Wagner was very compassionate about animal rights. He wrote a book about the terrible injustices we humans visit on our animal brothers. (I have it around here someplace, can't lay my hands on it just now.)

But sending Nietzsche on an extended multi-day shopping trip in search of the perfect bear-doll for a gift, that was wrong.
posted by StickyCarpet at 2:13 PM on September 3, 2005


I heard Hitler wept when his dog died. Seriously, not Godwinizing or anything.
posted by Civil_Disobedient at 4:29 PM on September 3, 2005


I had to do a paper on Wagner when I was a freshman in college. The biography I read-- nineteen years ago, don't remember the title-- said that his stepfather's last name was Geyer, which was a common German Jewish surname, though this man was not. However, the boy Wagner was taunted for being a perceived Jew, which must have led to his anti-Semitism.
posted by brujita at 4:47 PM on September 3, 2005


Swine, indeed, but Der Ring des Nibelungen is fucking awesome.
posted by Kwantsar at 5:45 PM on September 3, 2005


Which is pretty much the point of the book review except for the opening paragraph quoted in the FPP.
posted by pmurray63 at 12:24 AM on September 4, 2005


> Swine, indeed, but Der Ring des Nibelungen is fucking awesome.

Awesome indeed, as an act of sustained creation.

Nevertheless.

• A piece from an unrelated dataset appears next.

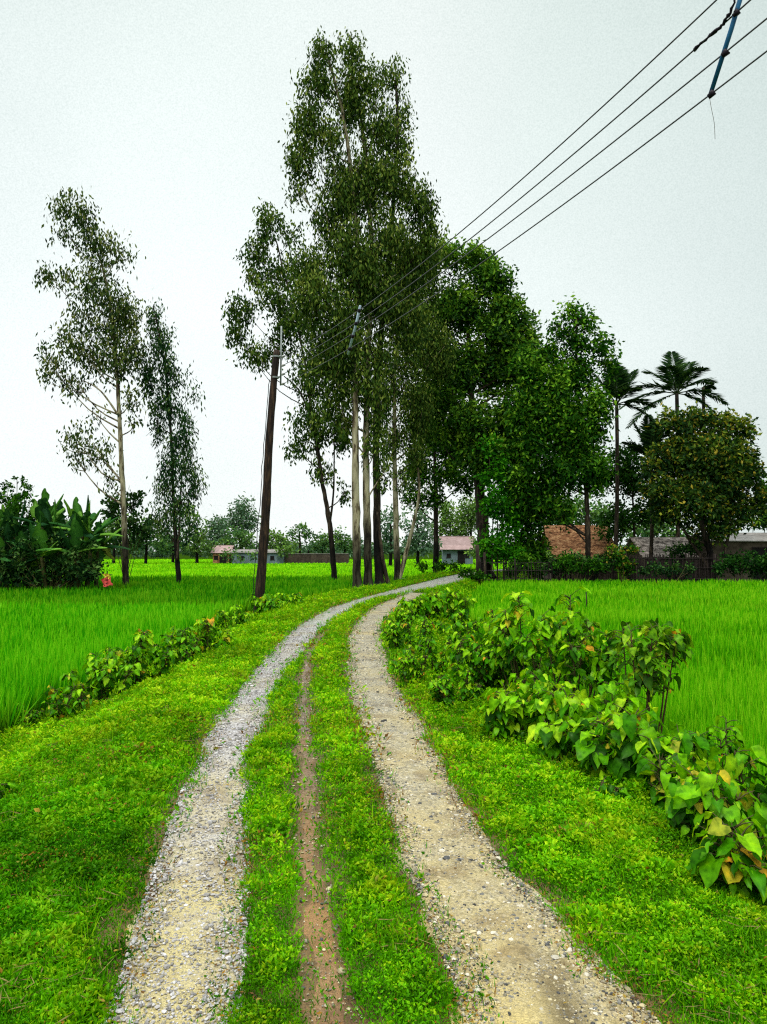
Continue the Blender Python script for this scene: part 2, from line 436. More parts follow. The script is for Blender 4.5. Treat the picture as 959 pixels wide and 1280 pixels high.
def stones(n, E, spread, pal, seed):
    g = np.random.default_rng(seed)
    y = 1 / g.uniform(1 / 16, 1 / 2.2, n)
    l = np.interp(y, E[0], E[1]); r = np.interp(y, E[0], E[2])
    u = g.beta(.72, .72, n) * (1 + 2 * spread) - spread
    x = l + (r - l) * u
    s = g.lognormal(math.log(.0039), .45, n) * (y / 3.2) ** .55
    big = g.random(n) < .008; s[big] *= 2.2
    sc3 = g.uniform(.6, 1.3, (n, 3)); sc3[:, 2] *= .6
    Vv = ICO[None] * (1 + g.uniform(-.25, .25, (n, 12, 1))) * (s[:, None] * sc3)[:, None]
    a = g.uniform(0, 6.28, n); ca, sa = np.cos(a)[:, None], np.sin(a)[:, None]
    Vv = np.stack([Vv[..., 0] * ca - Vv[..., 1] * sa, Vv[..., 0] * sa + Vv[..., 1] * ca, Vv[..., 2]], -1)
    Vv += np.stack([x, y, .016 + s * .15], -1)[:, None]
    F = (ICF[None] + 12 * np.arange(n)[:, None, None]).reshape(-1, 3)
    c = np.array(pal)[g.integers(0, len(pal), n)] * g.uniform(.7, 1.25, (n, 1))
    return Vv.reshape(-1, 3), F, np.repeat(c, 12, 0)


PALR = [(.07, .07, .07), (.22, .195, .14), (.36, .30, .18), (.42, .35, .20), (.48, .41, .25), (.32, .275, .19), (.54, .49, .39), (.17, .165, .15)]
PALL = [(.2, .19, .185), (.36, .335, .32), (.44, .41, .39), (.43, .41, .4), (.5, .48, .48), (.34, .3, .22), (.25, .235, .22)]  # pale tones carry the wet track's sky sheen in the stone colour
parts = [stones(17000, ER, .05, PALR, 3), stones(13000, EL, .06, PALL, 4), stones(900, EC, .3, PALR, 5)]
o_ = 0; VV = []; FF = []; CC = []
for v, f, c in parts:
    VV.append(v); FF.append(f + o_); CC.append(c); o_ += len(v)
M_STONE = surf_mat('loose_stone', [(.3, (.75, .75, .75)), (.7, (1.1, 1.1, 1.1))], 60., (1, 1, 1), .5, .2)
tag(mesh_np('gravel', np.concatenate(VV), [np.concatenate(FF)], M_STONE, None, np.concatenate(CC)), 'loose grey and beige stones scattered on the two wheel tracks', 'gravel', kind='stuff')

# ------------------------------------------------------------------ grass on the verges
def lerp_cols(stops, t):
    t = np.clip(t, 0, 1); P = np.array([s[0] for s in stops]); C = np.array([s[1] for s in stops], float)
    return np.stack([np.interp(t, P, C[:, k]) for k in range(3)], -1)


GR = [(0, (.008, .05, .0006)), (.3, (.03, .155, .0008)), (.56, (.075, .31, .001)), (.8, (.15, .43, .002)), (1, (.32, .52, .008))]


def verge(n, ymin, ymax):
    y = 1 / rng.uniform(1 / ymax, 1 / ymin, n)
    L = np.interp(y, LB_Y, LB_X); Rr = np.interp(y, LB_Y, RB_X)
    x = rng.uniform(L - .15, Rr + .1)
    vis = np.abs(x) < y * .60 + .6
    x, y = x[vis], y[vis]
    dl, dr, dc = on_track(EL, x, y), on_track(ER, x, y), on_track(EC, x, y)
    d = np.maximum(np.maximum(dl, dr), dc)
    edge = np.exp(-np.maximum(-d, 0) / .09)
    keep = (d < .0) & (rng.random(len(x)) > edge * .6)
    stray = (d > 0) & (d < .12) & (rng.random(len(x)) < .05)
    keep &= rng.random(len(x)) > .75 * np.exp(-np.maximum(-d, 0) / .13) * sstep(.35, .6, vnoise(x * 2.3 + 11, y * 1.4))
    bare = fbm(x * 1.7 + 30, y * 1.7)
    keep &= rng.random(len(x)) > sstep(.66, .85, bare) * .45
    k = keep | stray
    return x[k], y[k], edge[k], d[k]


x, y, ed, dd = verge(1150000, 2.2, 60)
n = len(x)
clump = fbm(x * 2.2, y * 2.2); fine = vnoise(x * 17, y * 17); tuft = vnoise(x * 7 + 90, y * 7)
sc_ = (y / 3.) ** .62
isleaf = rng.random(n) < .62
long = (clump > .56) & (rng.random(n) < .5)
ang = rng.uniform(0, 2 * math.pi, n)
tilt = np.where(isleaf, rng.uniform(.7, 1.5, n), rng.uniform(.1, .9, n))
D = np.stack([np.cos(ang) * np.sin(tilt), np.sin(ang) * np.sin(tilt), np.cos(tilt)], -1)
Lh = np.where(isleaf, rng.uniform(.011, .023, n), rng.uniform(.025, .05, n)) * sc_ * (1 + .5 * long) * (.55 + .8 * tuft)
Wd = np.where(isleaf, Lh * rng.uniform(.4, .6, n), rng.uniform(.003, .0055, n) * sc_)
h0 = np.where(isleaf, rng.uniform(.0, .05, n), 0) * (.4 + tuft) * (1 - .7 * ed) * np.minimum(sc_, 2)
mid = np.exp(-((x - .5 * (np.interp(y, *EL[:2]) + np.interp(y, ER[0], ER[2]))) / .5) ** 2) * .02
B = np.stack([x, y, ground_z(x, y) + h0 + mid - .002], -1)
V, F = kites(B, D, Lh, Wd, None, .45)
tt = .20 + .48 * (clump - .25) + .46 * (fine - .5) + .42 * rng.random(n) + .25 * (h0 > .026) + .05 * sstep(4, 8, y) * (x < 0)
c = lerp_cols(GR, tt)
left = sstep(-.8, -1.6, x) * sstep(7, 4, y)
c *= np.stack([1 - .4 * left, 1 - .16 * left, 1 - .1 * left], -1)
patch = sstep(.3, .68, fbm(x * .9 + 60, y * .9)) * .5 + sstep(.3, .7, fbm(x * 3.1, y * 3.1 + 20)) * .5  # dark patches put into the grass colour, standing in for shaded spots
c *= (.62 + .68 * patch)[:, None] * np.array([1.14, 1.06, 1])
brown = rng.random(n) < (.015 + .55 * ed * sstep(.35, .7, vnoise(x * 1.3, y * 1.3 + 50)) + (.15 * sstep(.6, .78, fbm(x * 1.1 + 5, y * 2.6))) * sstep(14, 8, y))
c[brown] = np.array([(.30, .15, .02), (.36, .25, .03), (.16, .08, .025), (.28, .28, .04)])[rng.integers(0, 4, brown.sum())]
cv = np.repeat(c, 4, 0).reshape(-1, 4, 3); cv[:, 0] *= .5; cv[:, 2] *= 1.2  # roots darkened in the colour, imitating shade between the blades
xl, yl, el_, dl_ = verge(60000, 2.3, 22)
kk = (vnoise(xl * 2.6 + 70, yl * 2.6) > .58) & (rng.random(len(xl)) < .55); xl, yl = xl[kk], yl[kk]; nl_ = len(xl); sl_ = (yl / 3) ** .45
an = rng.uniform(0, 6.28, nl_); ti = np.abs(rng.normal(0, .5, nl_)) + .1; dead = rng.random(nl_) < .14; ti[dead] = rng.uniform(1.35, 1.55, dead.sum())
Dl = np.stack([np.cos(an) * np.sin(ti), np.sin(an) * np.sin(ti), np.cos(ti)], -1)
V2, F2 = kites(np.stack([xl, yl, ground_z(xl, yl) + .03 * dead + .01], -1), Dl, rng.uniform(.05, .12, nl_) * sl_, rng.uniform(.003, .006, nl_) * sl_, None, .4, .3)
c2 = lerp_cols(GR, rng.uniform(.25, .95, nl_)); c2[dead] = np.array([.34, .26, .10]) * rng.uniform(.6, 1.1, (dead.sum(), 1))
V = np.concatenate([V, V2]); F = np.concatenate([F, F2 + 4 * n]); cv = np.concatenate([cv, np.repeat(c2, 4, 0).reshape(-1, 4, 3)])
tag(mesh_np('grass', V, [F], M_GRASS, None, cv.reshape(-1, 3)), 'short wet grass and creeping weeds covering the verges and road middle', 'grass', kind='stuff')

# leaf litter along the track edges
n = 1700
y = 1 / rng.uniform(1 / 16, 1 / 2.3, n); which = rng.integers(0, 4, n)
e4 = np.stack([np.interp(y, *EL[:2]), np.interp(y, EL[0], EL[2]), np.interp(y, *ER[:2]), np.interp(y, ER[0], ER[2])])
x = e4[which, np.arange(n)] + rng.normal(0, .055, n)
far = rng.random(n) < .16; x[far] = rng.uniform(-3, 2, far.sum())
ang = rng.uniform(0, 6.28, n)
D = np.stack([np.cos(ang), np.sin(ang), rng.uniform(-.1, .25, n)], -1); D = unit(D)
N_ = np.tile([0, 0, 1.], (n, 1)) + rng.normal(0, .3, (n, 3))
V, F = kites(np.stack([x, y, ground_z(x, y) + .02 + .02 * rng.random(n)], -1), D, rng.uniform(.009, .026, n) * (y / 3) ** .4, rng.uniform(.006, .014, n), N_)
c = np.array([(.30, .15, .02), (.34, .23, .04), (.15, .08, .03), (.09, .05, .03), (.22, .11, .03)])[rng.integers(0, 5, n)]
tag(mesh_np('fallen_leaves', V, [F], M_GRASS, None, np.repeat(c, 4, 0)), 'orange and brown fallen leaves strewn along the edges of the tracks', 'leaves', kind='stuff')

# ------------------------------------------------------------------ rice fields
def rice(name, n, side, ymin, ymax, label, H):
    y = np.exp(rng.uniform(math.log(ymin), math.log(ymax), n))
    x = rng.uniform(-1, 1, n) * (y * .64 + 2.)
    L = np.interp(y, LB_Y, LB_X); Rr = np.interp(y, LB_Y, RB_X)
    k = (x < L - .12 - .2 * vnoise(y * 2, y * 0)) if side < 0 else (x > Rr + .05 + .2 * vnoise(y * 2, y * 0 + 9))
    if side > 0: k &= (y < 40.5 + .3 * vnoise(x, x * 0))
    # low bunds between the plots
    if side < 0:
        k &= ~((np.abs(y - (24.2 + .06 * x)) < .35)) & ~(np.abs(y - (49 + .05 * x)) < .6)
    x, y = x[k], y[k]
    if side < 0:                                     # the bare patch round the roots of field trees
        pass
    n = len(x)
    # planted in hills
    cell = .13 + .0042 * y
    jx = (np.floor(x / cell) + .5) * cell; jy = (np.floor(y / cell) + .5) * cell
    x = jx + (x - jx) * .75; y = jy + (y - jy) * .75
    ang = rng.uniform(0, 6.28, n); tl = np.abs(rng.normal(0, .22, n))
    D = np.stack([np.cos(ang) * np.sin(tl), np.sin(ang) * np.sin(tl), np.cos(tl)], -1)
    plot = np.where(side > 0, 0, np.where(y > 49 + .05 * x, 2, np.where(y > 24.2 + .06 * x, 1, 0)))
    h = H * rng.uniform(.6, 1.08, n) * (.85 + .3 * fbm(x * .6, y * .6)) * np.where(plot == 2, .7, 1)
    w = np.maximum(.011, .0018 * y) * rng.uniform(.8, 1.5, n)
    B = np.stack([x, y, np.full(n, FIELD)], -1)
    V, F = kites(B, D, h, w, None, .5, .5)
    g = fbm(x * .35, y * .25); g2 = vnoise(x * 3, y * 3)
    t = .0 + .9 * (g - .32) + .35 * (fbm(x * .09 + 3, y * .09) - .3) + .3 * g2 + .06 + 1.0 * (rng.random(n) - .22)
    if side > 0:
        st = [(0, (.025, .17, .001)), (.45, (.065, .34, .0012)), (.8, (.13, .45, .003)), (1, (.22, .52, .01))]
    else:
        st = [(0, (.010, .13, .001)), (.45, (.034, .31, .0015)), (.8, (.085, .42, .003)), (1, (.16, .5, .008))]
    c = lerp_cols(st, t)
    if side < 0:
        c[plot == 1] *= np.array([.8, .72, .9])
        c[plot == 2] = c[plot == 2] * np.array([1.5, 1.15, 1]) + np.array([.08, .13, .002])
    yw = (sstep(.58, .78, fbm(x * .22 + 8, y * .16 + 2)) * .45 * (rng.random(n) < .6))[:, None]
    c = c * (1 - yw) + np.array([.20, .34, .012]) * yw
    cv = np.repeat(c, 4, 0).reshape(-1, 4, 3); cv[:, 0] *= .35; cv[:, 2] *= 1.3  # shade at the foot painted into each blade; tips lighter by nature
    return tag(mesh_np(name, V, [F], M_RICE, None, cv.reshape(-1, 3)), label, 'rice crop', kind='stuff')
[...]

As gorgeous as the music is in many places, it makes me feel claustrophobic, almost imprisoned. That cascade of motifs--the man is telling the listener exactly what to think and feel at every instant throughout the whole immense epic, with never a letup. Can music be totalitarian? And, mein Gott, the things he wants us to think and feel. And admire! Superman with a brat's temperament. This may be superficial but jeez, no wonder Hitler ate it up.

I say this both as a music junkie and a fantasy fan of forty-odd years' standing. Awesome as it is, Der Ring is not on my list of desert-island recordings. (That would be Mozart, mostly, and the Bartok string quartets.)

Thanks for the link, matteo.
posted by jfuller at 4:35 AM on September 4, 2005


I don't care much for Wagner, and will never view Bayreuth as Mecca.

But maybe one day I will be lucky enough to garner a new appreciation for him when I become a delusional, cantankerous, senile & bitter senior citizen...my soggy diaper, blinding cataracts, and pinching dentures clouding my previously unblemished musical judgment…to make me think that the shit flowing from a virulently anti-semitic composer's wand is the absolute realization of operatic romanticism.

But then again, I’m a true Rossinian…so I’m probably just too lowbrow to grasp the lofty spewings and sloppy candor of Wagner.
posted by naxosaxur at 1:32 AM on September 5, 2005


Btw: Grazie for the links, matteo. I have a default killfile set to staunch "all things Wagner," so I probably would have never caught this.